Setelah perjanjian selesai, Marubeni menyelesaikan pembangunan pabrik gula milik Sweet Indolampung. Namun dalam perjalanannya, pembayaran pinjaman Sweet Indolampung macet pada cicilan kelima yang jatuh tempo pada 30 April 1998. 
Lantaran kredit macet, Marubeni Europe P.L.C memberi penyelesaian jalan keluar melalui Perjanjian Pembiayaan Kembali Pertama (First Refinancing Agreement). Perjanjian yang ditandatangani 5 Juni 1998 itu merupakan pembiayaan kembali untuk pembayaran bunga dan cicilan utang pokok Sweet Indolampung.

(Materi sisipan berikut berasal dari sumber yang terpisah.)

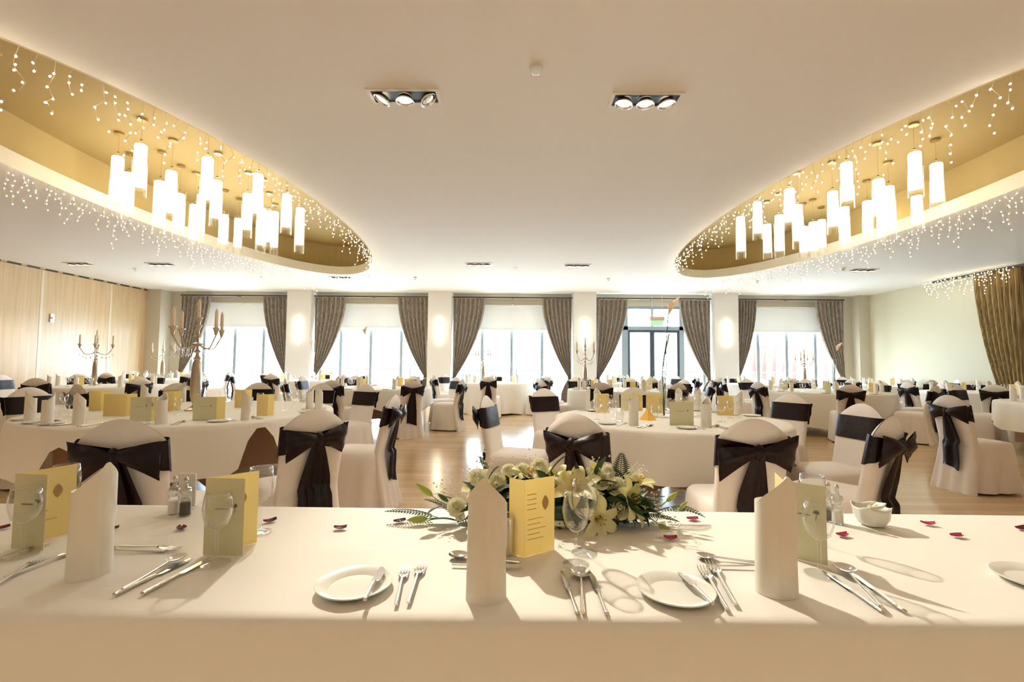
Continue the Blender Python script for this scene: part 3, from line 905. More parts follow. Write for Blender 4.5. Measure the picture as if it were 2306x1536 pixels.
def napkin(x, y, z, label, group, seed=0, rz=0, scale=1.0):
    s = seed % 4
    if s not in NAPK:
        m = napkin_mesh(s); o = obj('folded_napkin', m, 'napkin', None, (x, y, z), (0, 0, rz), smooth='auto'); NAPK[s] = o.data
    else: o = link_mesh('folded_napkin', NAPK[s], None, None, (x, y, z), (0, 0, rz))
    o.scale = (scale,) * 3
    tag(o, label, 'napkin', group); return o

def scribble(m, x0, x1, z, h, rr, wv=7):
    n = 26
    m.tube([(x0 + (x1 - x0) * i / n, 0, z + h * math.sin(i * 2 * PI / 3.7) * rr.uniform(.3, 1)) for i in range(n + 1)], .0006, 4, False)
def menu_card(base, label, group, height=.178, text_on=2, detail=True, swap=False):
    """standing folded card through the points base[0..2] on the table; fold at base[1]"""
    S = Vector(base[1]); t = thing('menu_card', tuple(S), 0, label, 'menu card', group)
    for k, e in enumerate((base[0], base[2])):
        d = Vector(e) - S; L = d.length; ang = math.atan2(d.y, d.x)
        face = ('card_cover', 'card_inside')[k] if not swap else 'card_inside'
        p = obj('card_panel', MB().box(0, L, -.0004, .0004, 0, height), face, t, rot=(0, 0, ang))
        if not detail: continue
        # printing sits on the side turned to the viewer
        nrm = Vector((-d.y, d.x, 0)); toward = (EYE - S); sgn = 1 if nrm.dot(toward) > 0 else -1
        m = MB(); rr = random.Random(int(1000 * L) + k)
        if (k == 0 and not swap):
            scribble(m, L * .25, L * .62, height * .60, .0025, rr)
            ink = 'ink'
            cx, cz = L * .76, height * .62
            m.tube([(cx - .001, 0, cz - .014), (cx + .001, 0, cz)], .0005, 4)
            for q in range(14):
                a = rr.uniform(0, 6.3); r0 = rr.uniform(.001, .0065); m.ball((cx + r0 * math.cos(a), 0, cz + .004 + r0 * .7 * math.sin(a)), .0018, 5, 3)
        elif k == 0: continue
        else:
            ink = 'ink_brown'
            for q in range(9):
                wz = height * (.80 - .065 * q) - (.012 if q > 3 else 0); ww = L * rr.uniform(.35, .6)
                if q < 4: scribble(m, L * .08, L * (.08 + .30), wz, .0012, rr)
                else: scribble(m, L * .10, L * .10 + ww, wz, .0012, rr)
            m.grid(lambda u, v: (L * .68 + .010 * (2 * u - 1) * math.sin(PI * v) ** .8, 0, height * (.56 + .20 * v)), 4, 8)
        pr = obj('printing', m, ink, p, (0, sgn * .0012, 0))
    return t

# ================================================================ the flower table in front
m = MB()
HX0, HX1, HY0, HY1 = -2.7, 2.7, .850, 1.492
rr = random.Random(5)
def topz(x, y):
    return .7485 + .0007 * math.sin(x * 7 + 2 * y) * math.sin(y * 9 + x * 2) + .0006 * math.sin(x * 13 - y * 21) * math.sin(y * 6 + 1) + .0005 * abs(math.sin(x * 4 + y * 11)) ** 6
def cl(u, v):
    x = HX0 + (HX1 - HX0) * u
    prof = [(-.085, .02), (-.07, .25), (-.045, .50), (-.022, .66), (-.012, .715), (-.008, .732), (-.003, .742), (.006, .7475), (.02, .7492)]
    i = int(round(v * 46))
    wob = .010 * math.sin(x * 1.1 + .5)
    if i <= 8:
        dy, z = prof[i]; f = max(0, .75 - z)
        return (x, HY0 + wob + dy + f * (.035 * math.sin(x * 8.3) + .02 * math.sin(x * 14.1 + 1)), z)
    if i <= 38:
        s = (i - 8) / 30; y = HY0 + .02 + wob * (1 - s) + (HY1 - HY0 - .04) * s
        return (x, y, topz(x, y))
    j = i - 38; dy, z = prof[8 - j]; f = max(0, .75 - z)
    return (x, HY1 - dy - f * (.03 * math.sin(x * 7.3) + .02 * math.sin(x * 12.1 + 1)), z)
m.grid(cl, 260, 46)
o = obj('tablecloth', m, 'cloth', smooth=True); tag(o, 'long white cloth over the rectangular table in the foreground', 'tablecloth')
TZ = .7502
t = thing('trestle_table', (0, (HY0 + HY1) / 2, 0), 0, 'long trestle table under the foreground cloth', 'table')
obj('table_top', MB().box(HX0 + .05, HX1 - .05, -.30, .30, .70, .735), 'brown_wood', t, bevel=.004)
for sx in (-1, 1):
    for sy in (-1, 1): obj('leg', MB().box(sx * 2.4 - .02, sx * 2.4 + .02, sy * .26 - .02, sy * .26 + .02, 0, .70), 'black', t)

G = 'settings on the foreground table'
for (px, py, lab, sd, rz) in ((203, 1292, 'tall rolled white napkin at the left of the foreground table', 0, 1.1), (1096, 1345, 'tall rolled white napkin in the middle of the foreground table', 1, .15), (1750, 1332, 'tall rolled white napkin at the right of the foreground table', 2, -.2)):
    p = at(px, py, .75); napkin(p.x, p.y, .749, lab, 'napkins on the foreground table', sd, rz, 1.03)
# menus
for b, lab, sw in ((((97, 1240), (25, 1236), (166, 1198)), 'folded cream menu card standing at the far left of the foreground table', False),
               (((546, 1252), (457, 1250), (578, 1222)), 'folded cream menu card standing behind the wine glass on the left', False),
               (((1146, 1246), (1180, 1255), (1248, 1237)), 'open yellow menu card with its text showing beside the flower arrangement', True),
               (((1864, 1274), (1768, 1252), (1748, 1222)), 'folded cream menu card standing behind the right napkin', False)):
    menu_card([at(*q, .7495) for q in b], lab, 'menu cards on the foreground table', swap=sw)
# glasses
for px, py, kd, lab in ((1297, 1272, 'red', 'wine glass standing nearest in front of the flowers'), (1316, 1246, 'big', 'taller wine glass close behind the one before the flowers'),
                        (50, 1252, 'red', 'wine glass before the far left menu card'), (142, 1194, 'big', 'wine glass at the right edge of the far left menu card'),
                        (486, 1270, 'red', 'wine glass in front of the second menu card'), (584, 1200, 'big', 'wine glass half hidden behind the second menu card'),
                        (1846, 1294, 'red', 'wine glass in front of the right menu card'), (1832, 1222, 'big', 'wine glass behind the right menu card')):
    p = at(px, py, TZ); put(kd, lambda kd=kd: glass_thing(kd, 'x'), (p.x, p.y, TZ), 0, lab, 'wine glasses on the foreground table')
# plates with butter knives
for px, py, k0, k1, lab in ((799, 1324, (822, 1352), (862, 1278), 'in front of the viewer left of centre'), (1521, 1338, (1606, 1362), (1530, 1290), 'right of centre'), (2338, 1312, (2390, 1330), (2330, 1285), 'at the right picture edge')):
    p = at(px, py, TZ); put('plate', plate_thing, (p.x, p.y, TZ), 0, 'small round white side plate %s' % lab, 'side plates on the foreground table', 1.0)
    a, b = at(*k0, .766), at(*k1, .766); d = b - a
    put('butter', lambda: knife_thing(.165, 1.5), (a.x, a.y, .7645), math.atan2(-d.x, d.y), 'butter knife resting across the side plate %s' % lab, 'butter knives', max(.75, min(1.0, d.length / .165)))
CG = 'cutlery on the foreground table'
lay('fork', fork_thing, .196, (892, 1368), (913, 1280), 'fork nearest the left side plate', CG)
lay('fork', fork_thing, .196, (920, 1364), (951, 1270), 'second fork to the right of the left side plate', CG)
lay('fork', fork_thing, .196, (1636, 1378), (1580, 1280), 'fork nearest the right side plate', CG)
lay('fork', fork_thing, .196, (1655, 1367), (1598, 1268), 'second fork to the right of the right side plate', CG)
lay('fork', fork_thing, .196, (-15, 1325), (88, 1262), 'fork at the left picture edge nearest the viewer', CG)
lay('fork', fork_thing, .196, (10, 1305), (150, 1252), 'fork beside the left napkin', CG)
lay('fork', fork_thing, .196, (-60, 1282), (45, 1246), 'fork furthest into the left picture edge', CG)
lay('knife', knife_thing, .215, (1300, 1384), (1270, 1300), 'knife left of the spoon in the middle setting', CG)
lay('spoon', spoon_thing, .2, (1313, 1383), (1307, 1286), 'round soup spoon of the middle setting', CG)
lay('knife', knife_thing, .215, (1366, 1386), (1330, 1290), 'knife right of the spoon in the middle setting', CG)
lay('knife', knife_thing, .215, (320, 1341), (468, 1262), 'knife of the left setting nearest the glass', CG)
lay('spoon', spoon_thing, .2, (275, 1335), (412, 1258), 'soup spoon of the left setting', CG, lift=.004)
lay('knife', knife_thing, .215, (257, 1343), (385, 1282), 'knife of the left setting under the soup spoon', CG)
lay('knife', knife_thing, .215, (1989, 1382), (1863, 1294), 'knife of the right setting left of the spoon', CG)
lay('spoon', spoon_thing, .2, (1984, 1376), (1892, 1282), 'soup spoon of the right setting', CG, lift=.005)
lay('knife', knife_thing, .215, (2037, 1381), (1928, 1300), 'knife at the right end of the right setting', CG)
DG = 'dessert cutlery on the foreground table'
lay('spoon', spoon_thing, .2, (372, 1243), (262, 1244), 'dessert spoon above the left setting', DG)
lay('fork', fork_thing, .196, (268, 1234), (366, 1238), 'dessert fork above the left setting', DG)
lay('spoon', spoon_thing, .2, (1170, 1268), (1012, 1254), 'dessert spoon behind the middle napkin', DG)
lay('fork', fork_thing, .196, (1018, 1276), (1165, 1280), 'dessert fork behind the middle napkin', DG)
lay('spoon', spoon_thing, .2, (1735, 1272), (1603, 1260), 'dessert spoon behind the right napkin', DG)
lay('fork', fork_thing, .196, (1612, 1279), (1755, 1280), 'dessert fork behind the right napkin', DG)
# steel cup
p = at(1134, 1245, TZ)
t = thing('metal_cup', (p.x, p.y, TZ), 0, 'plain brushed steel cup behind the middle napkin', 'cup')
obj('cup_body', MB().lathe([(.0001, 0), (.024, 0), (.025, .004), (.026, .085), (.024, .085), (.023, .006), (.0001, .006)], 24), 'silver', t, smooth='auto')
obj('cup_lip', MB().lathe([(.0235, .084), (.0275, .086), (.0275, .090), (.0235, .089)], 24), 'chrome', t, smooth=True)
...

Meski demikian, Sweet Indolampung tetap menunggak angsuran utang keenam dan ketujuh. Marubeni Europe P.L.C kembali menawarkan Perjanjian Pembiayaan Kembali Kedua pada 27 Oktober 1999 untuk pembayaran angsuran keenam dan ketujuh berdasarkan dua Loan Agreement dan First Refinancing Agreement. 

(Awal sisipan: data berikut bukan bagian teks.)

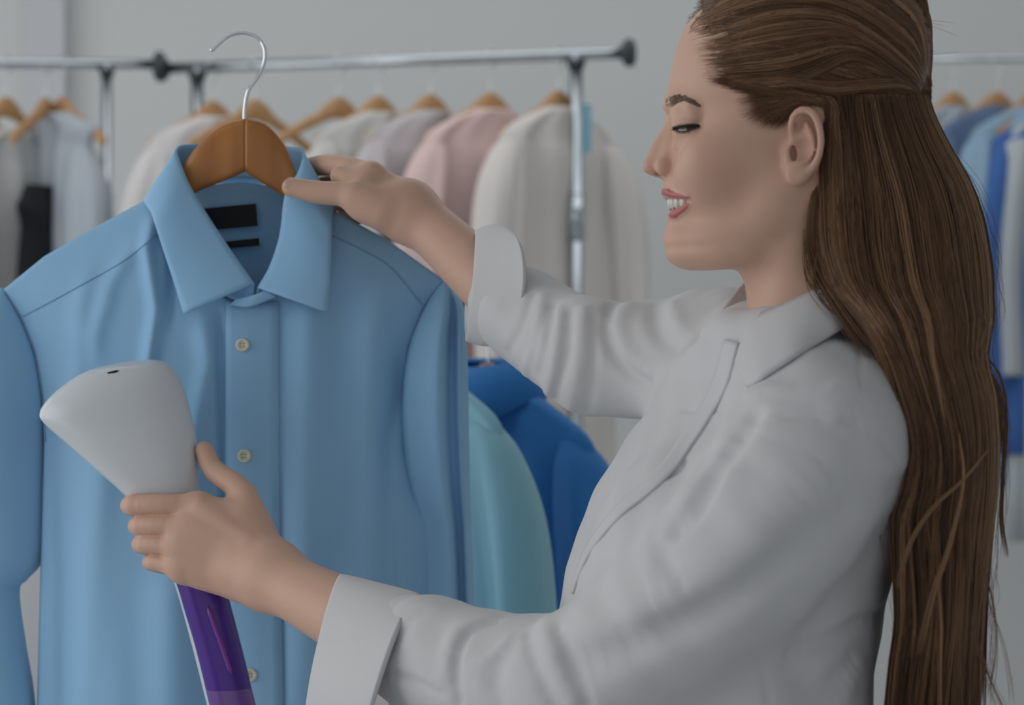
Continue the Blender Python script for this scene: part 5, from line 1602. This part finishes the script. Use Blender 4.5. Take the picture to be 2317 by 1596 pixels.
for i, (px, yaw, k, colr, nm, drop, sl) in enumerate(GA):
    p = on_bar(RA0, RA1, px); p = p.copy(); p[2] = BZ + .0125 + .002 - HOOKTOP
    pl = 'under the middle rail, %s' % ['first from its left end', 'second from its left end', 'third from its left end', 'fourth from its left end', 'third from its right end', 'second from its right end', 'beside its right post'][i]
    make_hanger(p, math.radians(yaw), M_WOOD_PALE, 'pale wooden hanger %s' % pl, 'hangers on the middle rack')
    long = {'g': .95, 'f': .85}.get(k, .75)
    make_garment(p, math.radians(yaw), pale('cloth_' + k, colr), '%s %s hanging %s' % (nm, 'vest' if not sl else 'shirt', pl), 'clothes on the middle rack', 'shirt' if sl else 'vest',
                 length=long, width=.180, depth=.027 if k != 'g' else .020, drop=drop, seed=i + 2, sleeves=sl, collar=False, name='hanging_shirt' if sl else 'hanging_vest')
tg = on_bar(RA0, RA1, 1325)
cardv = box((-.010, -.0008, -.105), (.010, .0008, 0))
card = mesh_obj('price_tag', *cardv, principled('blue_card', (.20, .42, .52), rough=.6), None, False)
card.location = Vector(W(1327, 236, tg[1] - .035)); tag(card, 'small light blue card tag beside the right post of the middle rack', 'tag')

# left rack
BZL = W(300, 141, 5.55)[2]
RB0, RB1 = W(-620, 137, at_z(-620, 137, BZL)), W(352, 146, at_z(352, 146, BZL))
make_rack(RB0, RB1, .0115, 'steel clothes rack at the far left with dark clothes', (.10, .885), post_r=.0125)
GB = [(-62, 62, (.035, .055, .14), 'navy', .13, True, .8), (15, 60, (.74, .75, .74), 'ivory', .04, True, .42), (104, 78, (.022, .024, .028), 'black', .150, False, .8), (140, -48, (.58, .64, .71), 'blue-grey', .0, True, .9)]
for i, (px, yaw, colr, nm, drop, sl, ln) in enumerate(GB):
    p = on_bar(RB0, RB1, px).copy(); p[2] = BZL + .0115 + .002 - HOOKTOP
    make_hanger(p, math.radians(yaw), M_WOOD_PALE, 'pale wooden hanger holding the %s garment on the left rack' % nm, 'hangers on the left rack')
    make_garment(p, math.radians(yaw), pale('cloth_l%d' % i, colr), '%s %s hanging on the left rack' % (nm, 'shirt' if sl else 'vest'), 'clothes on the left rack', 'shirt' if sl else 'vest', length=ln, width=.15 if i < 3 else .12, drop=drop, seed=20 + i,
                 sleeves=sl, collar=False, name='hanging_shirt' if sl else 'hanging_vest')

# right rack
BZR = W(2200, 134, 5.9)[2]
RC0, RC1 = W(1960, 134, 5.9), W(2760, 130, at_z(2760, 130, BZR))
make_rack(RC0, RC1, .0085, 'thin clothes rack at the far right, behind the hair', (.10, .90), post_r=.010)
GC = [(2158, 32, (.48, .56, .63), 'pale slate blue', .0, .95), (2256, 26, (.16, .24, .40), 'dusk blue', .0, .9), (2338, 24, (.36, .55, .72), 'sky blue', .0, .95), (2384, 24, (.08, .20, .55), 'royal blue', .02, .85), (2428, 20, (.62, .67, .70), 'silver white', .0, 1.08)]
for i, (px, yaw, colr, nm, drop, ln) in enumerate(GC):
    p = on_bar(RC0, RC1, px).copy(); p[2] = BZR + .0085 + .002 - HOOKTOP
    make_hanger(p, math.radians(yaw), M_WOOD_PALE, 'pale wooden hanger holding the %s shirt on the right rack' % nm, 'hangers on the right rack')
    make_garment(p, math.radians(yaw), pale('cloth_r%d' % i, colr), '%s shirt hanging on the right rack, seen past the hair' % nm, 'clothes on the right rack', length=ln, width=.185, depth=.024, drop=drop, seed=40 + i, collar=False)

# low rack close behind the blue shirt, with two bright shirts
LZ = 1.465
RD0, RD1 = W(560, 798 - (LZ - CAMZ) / 2.66 * FPX, 2.66), W(1180, 798 - (LZ - CAMZ) / 3.24 * FPX, 3.24)
make_rack(RD0, RD1, .011, 'low clothes rack behind the white sleeve, carrying the royal blue and turquoise shirts', (.03, .97), cap_r=.016)
for i, (px, py, dd, yaw, colr, nm, w) in enumerate(((1105, 836, 3.20, 45, (.06, .28, .72), 'royal blue', .190), (890, 812, 3.13, 45, (.36, .68, .80), 'turquoise', .190))):
    p = on_bar(RD0, RD1, px).copy(); p[2] = LZ + .011 + .002 - HOOKTOP
    make_hanger(p, math.radians(-yaw), M_WOOD, 'brown wooden hanger holding the %s shirt behind the sleeves' % nm, 'hangers on the low rack')
    make_garment(p, math.radians(-yaw), pale('cloth_d%d' % i, colr), 'bright %s shirt hanging between the blue shirt and the woman' % nm, 'shirts on the low rack', length=.78, drop=(.0, -.03)[i], seed=60 + i, width=w)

Pada saat yang sama, Marubeni juga membuat Surat Jaminan terhadap Perjanjian Pembiayaan Kembali Kedua. Dengan catatan, Sweet Indolampung juga mengamandemen dua perjanjian penjaminan.
Dengan Perjanjian Pembiayaan Kembali Kedua, Sweet Indolampung berhasil membayar angsuran utang kedelapan dan kesembilan. Namun setelah itu, Sweet Indolampung gagal membayar angsuran kesepuluh hingga keenambelas yang diwajibkan dalam dua Loan Agreement. 
Marubeni berkali-kali mengajukan somasi ke Sweet Indolampung untuk membayar tunggakan utang. Namun hasilnya nihil. Karena itulah Marubeni mengajukan gugatan ke Pengadilan Negeri Jakarta Pusat.
Dalam gugatan disebutkan perubahan kepemilikan Sweet Indolampung tidak mengakibatkan hapusnya utang tersebut. Sejak November 2001, Sweet Indolampung yang tadinya milik PT Holdiko Perkasa berubah menjadi milik PT Garuda Panca Artha berdasarkan lelang Badan Penyehatan Perbankan Nasional.
Berdasarkan Loan Agreement, Sweet Indolampung wajib membayar angsuran kredit, komisi dan bunga akibat keterlambatan pembayaran. Total kerugian yang harus dibayar 3,52 miliar yen dan AS$7,92 juta. 
Sedangkan pembayaran kerugian immateriil dituntut sebesar As175 juta. Marubeni juga meminta majelis hakim agar menyatakan Sweet Indolampung terhadap perjanjian penjaminan dan amandemennya. (8) simon leo siahaan.